Publié par Winkelried le 15 janvier 2006 à 10:22

@ Elf

Ce n'est vraiment pas que je manque d'arguments face à votre vision naïve de l'homme et de l'Amouuuur(que je trouve fort charmante d'ailleurs, car presque puérile). C'est juste qu'entre la réalité et ce qui est écrit dans les livres, il y a une marge énorme et que, quoique j'écrive pour vous le prouver, vous n'en démordrez pas, en témoigne votre agressivité à l'égard des intervenants.
Vous êtes une femme, et vous pensez vraiment que toutes les femmes partagent votre vision du monde ? Celles qui se vendent, demandez-leur un peu si ce sont les hommes qui les forcent. Bien sûr la traite des êtres humains existe mais pour une bonne partie d'entre elles, il s'agit aussi d'un travail pour nourrir leur famille. Et celles-là apprécient justement la présence militaire massive. Pour ne rien vous cacher, des prostituées j'en vois presque quotidiennement, et je peux vous dire que l'image qu'en donnent les médias et les beaux-parleurs "humanistes" (là où l'humanisme est plutôt l'imposition d'un courant de pensée assez aérien...)est totalement faussée par leurs croyances.

Ne tombez pas dans le piège. L'homme (au sens humanité) reste un animal avec des besoins qui conditionnent son état psychologique. Lorsqu'on empêche l'homme d'assouvir ces besoins, il devient incontrôlable. Pensez-y... quand on parle d'hommes entraînés à tuer.

Publié par Ares le 15 janvier 2006 à 12:41

Je dois avouer que quand je pense aux horreurs de la guerre, la prostitution arrive vraiment très loin dans la liste.

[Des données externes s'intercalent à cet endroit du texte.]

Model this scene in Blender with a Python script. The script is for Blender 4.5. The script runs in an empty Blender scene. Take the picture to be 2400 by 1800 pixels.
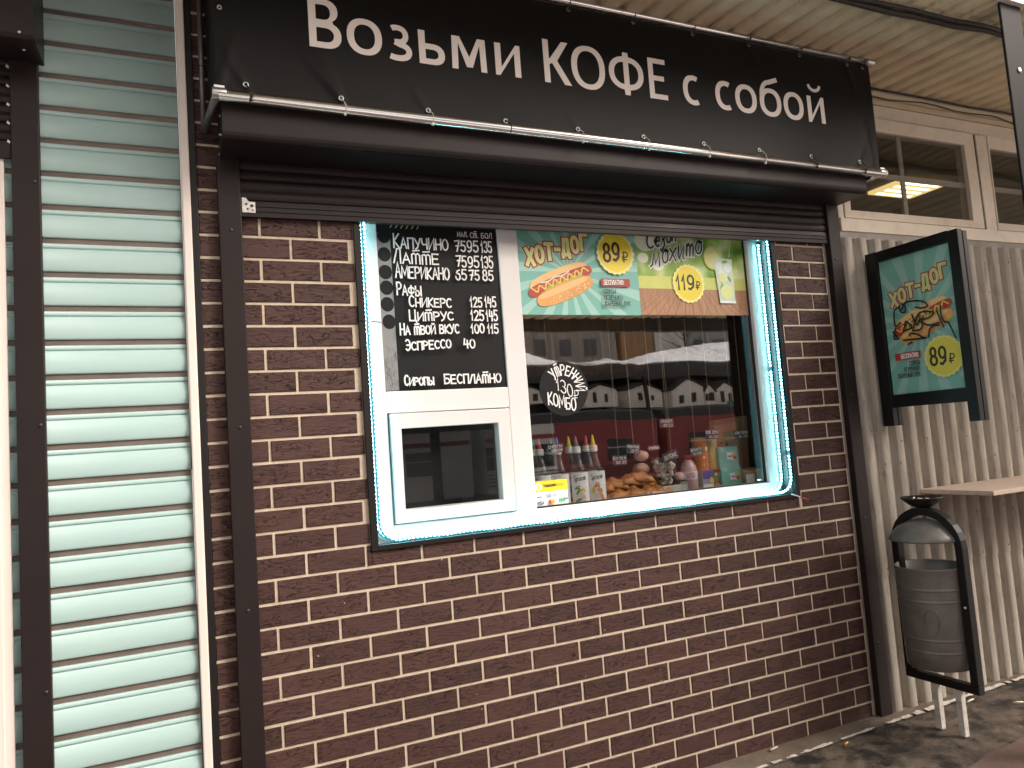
import bpy, bmesh, math, random
from mathutils import Matrix, Vector
from mathutils.geometry import tessellate_polygon
random.seed(7)
S = bpy.context.scene
COL = S.collection
R = math.radians
PI = math.pi

# ------------------------------------------------------------------ camera
cam_d = bpy.data.cameras.new('camera')
cam = bpy.data.objects.new('camera', cam_d)
COL.objects.link(cam)
rot = Matrix(((0.90971, 0.03343, -0.41390), (-0.40882, -0.10268, -0.90682), (-0.07281, 0.99415, -0.07975)))
cam.matrix_world = Matrix.Translation((-0.3016, -2.7230, 1.4372)) @ rot.to_4x4()
cam_d.sensor_width = 36.0
cam_d.lens = 26.25
cam_d.clip_start = 0.05
cam_d.clip_end = 2000
S.camera = cam

# ------------------------------------------------------------------ world, sun, exposure
SUN_EL, SUN_ROT = R(38), R(132)
W = bpy.data.worlds.new('World')
S.world = W
W.use_nodes = True
nt = W.node_tree
sky = nt.nodes.new('ShaderNodeTexSky')
sky.sky_type = 'NISHITA'
sky.sun_disc = False
sky.sun_elevation = SUN_EL
sky.sun_rotation = SUN_ROT
sky.dust_density = 4.0
sky.air_density = 1.5
sky.ozone_density = 0.6
hs = nt.nodes.new('ShaderNodeHueSaturation')
hs.inputs['Saturation'].default_value = 0.22
tint = nt.nodes.new('ShaderNodeMix')
tint.data_type = 'RGBA'
tint.blend_type = 'MULTIPLY'
tint.inputs[0].default_value = 1.0
tint.inputs[7].default_value = (1.0, 0.905, 0.835, 1)
bg = nt.nodes['Background']
bg.inputs['Strength'].default_value = 0.15
nt.links.new(sky.outputs[0], hs.inputs['Color'])
nt.links.new(hs.outputs[0], tint.inputs[6])
nt.links.new(tint.outputs[2], bg.inputs['Color'])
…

Un problème avec la prostitution est qu'elle est difficile à définir (l'échange sexe-ressources est la base des relations femmes-hommes, pas seulement de la prostitution) et il m'est arrivé de tomber sur des études où la définition choisie impliquait d'y inclure le mariage ! :)

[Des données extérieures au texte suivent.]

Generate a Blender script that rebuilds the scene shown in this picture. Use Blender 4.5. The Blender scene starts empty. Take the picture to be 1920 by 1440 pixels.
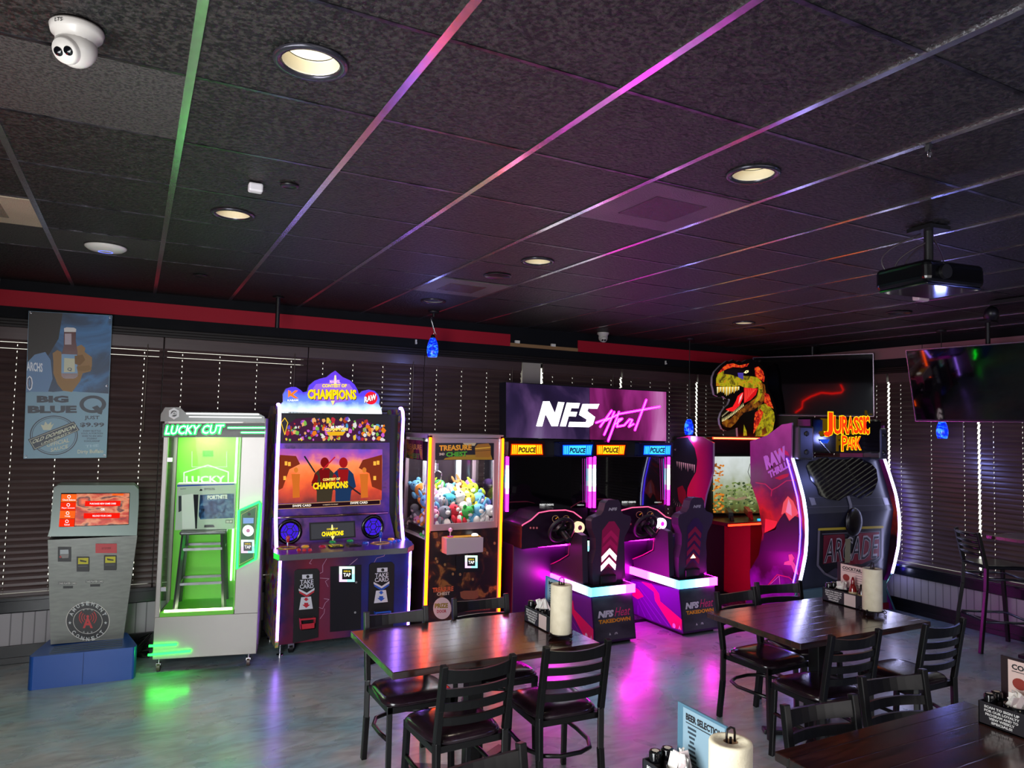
import bpy, math, random
from mathutils import Vector, Matrix
from mathutils.geometry import tessellate_polygon
R_ = random.Random(7)
PI = math.pi
scene = bpy.context.scene
COL = scene.collection

# ------------------------------------------------------------------ camera (solved from the ceiling grid)
F_PX = 1347.2
YAW, PITCH, ROLL = -.4824, .0570, .0228
CAM = Vector((0, 0, 1.97))
_cy, _sy, _cp, _sp = math.cos(YAW), math.sin(YAW), math.cos(PITCH), math.sin(PITCH)
fwd = Vector((-_sy * _cp, _cy * _cp, _sp))
r0 = Vector((_cy, _sy, 0))
u0 = r0.cross(fwd)
rgt = math.cos(ROLL) * r0 + math.sin(ROLL) * u0
upv = -math.sin(ROLL) * r0 + math.cos(ROLL) * u0
cd = bpy.data.cameras.new('camera')
cd.sensor_width = 36; cd.lens = F_PX / 1920 * 36; cd.clip_start = .05
cam = bpy.data.objects.new('camera', cd)
M = Matrix((rgt, upv, -fwd)).transposed().to_4x4(); M.translation = CAM
cam.matrix_world = M
COL.objects.link(cam); scene.camera = cam
# ------------------------------------------------------------------ world, exposure
scene.view_settings.view_transform = 'Standard'
scene.view_settings.look = 'None'
scene.view_settings.gamma = 1
scene.view_settings.exposure = 0.3
scene.view_settings.use_curve_mapping = False
w = bpy.data.worlds.new('daylight'); scene.world = w
w.use_nodes = True
w.node_tree.nodes['Background'].inputs[0].default_value = (1.0, .93, .80, 1)
w.node_tree.nodes['Background'].inputs[1].default_value = 2.2
scene.cycles.use_denoising = True
scene.cycles.max_bounces = 8
scene.cycles.transparent_max_bounces = 16
scene.cycles.sample_clamp_indirect = 6
scene.cycles.caustics_reflective = False
scene.cycles.caustics_refractive = False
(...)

J'aime assez la définition attribuée à Jacques Brel : "La prostitution, c'est quand on a fini de payer avant". Elle n'est en effet pas 100% exacte mais elle aide à comprendre qu'une part de l'opposition de certaines femmes à la prostitution est tout simplement qu'il s'agit pour elles d'une concurrence déloyale : une femme honnête demandera en plus des ressources monétaires une implication affective, un engagement sur le long terme, etc.

A noter cependant que la croyance générale que seuls les hommes pratiqueraient le sexe pour le sexe, et que les femmes y mettraient toujours une implication affective est assez fausse : les femmes pratiquent aussi le petit coup derrière la porte et une étude qui avait fait croire à des femmes qu'elles étaient sous détecteur de mensonge avait trouvé qu'elles avouaient alors avoir connu 3 fois plus de partenaires sexuels que celles testées sans détecteur ("Les femmes mentent, mentent, mentent" résumait Apollinaire...).

Bien sûr, tout cela est tout autant animal chez les femmes que chez les hommes : les contraintes et les objectifs sont juste un peu différents, la nature n'est pas morale mais juste indifférente.

Voir :
- http://evopsy.org/article.php3?id_article=117
- http://www.evoweb.net/compesex-2003.htm#M6
- http://www.evoweb.net/compesex-2003.htm#feminisme
- http://www.evoweb.net/compesex-2003.htm#goal
(ces trois derniers sont sur la même page)

Publié par Evoweb le 15 janvier 2006 à 13:29

Bon, il ne faut pas tout mélanger : la discussion ci-dessous a été initiée en parlant avant tout du Kosovo, et donc de missions de maintien de la paix qui ne sont pas des guerres. Les soldats de la KFOR font un travail souvent dangereux, je n'en disconviens pas, mais ils mènent également une existence qui n'a pas grand chose à voir avec les conflits de haute intensité. Et c'est ce qui importe dans le cas présent : lorsqu'une formation militaire engagée dans une région pour y protéger les droits de l'homme se met à contribuer à leur violation via la traite de prostituées, elle fait davantage partie du problème que de la solution.

Publié par Ludovic Monnerat le 15 janvier 2006 à 17:21

Je crois que dans ce débat deux réalités doivent impérativement être prises en compte. D'une part, de nombreux hommes ressentent le besoin d'avoir une activité sexuelle. Cet aspect peut-être augmenté par de longues heures d'attente, par un univers avant tout masculin, par l'isolement etc.
D'autre part, dans certains pays, la prostitution est entre les mains de mafieux.
Il ne s'agit pas ici de mettre en opposition ces deux faits, mais de trouver une voie permettant de satisfaire des besoins sans encourager la traite des femmes, ainsi que la criminalité qui en découle.

Alex

Publié par Alex le 16 janvier 2006 à 8:33

C'est exactement mon avis : deux réalités à accepter même si elles peuvent être contradictoires par rapport aux objectifs d'une mission donnée. L'organisation de solutions extérieures au théâtre d'opération, choisie par plusieurs contingents, vise précisément à résoudre cette contradiction.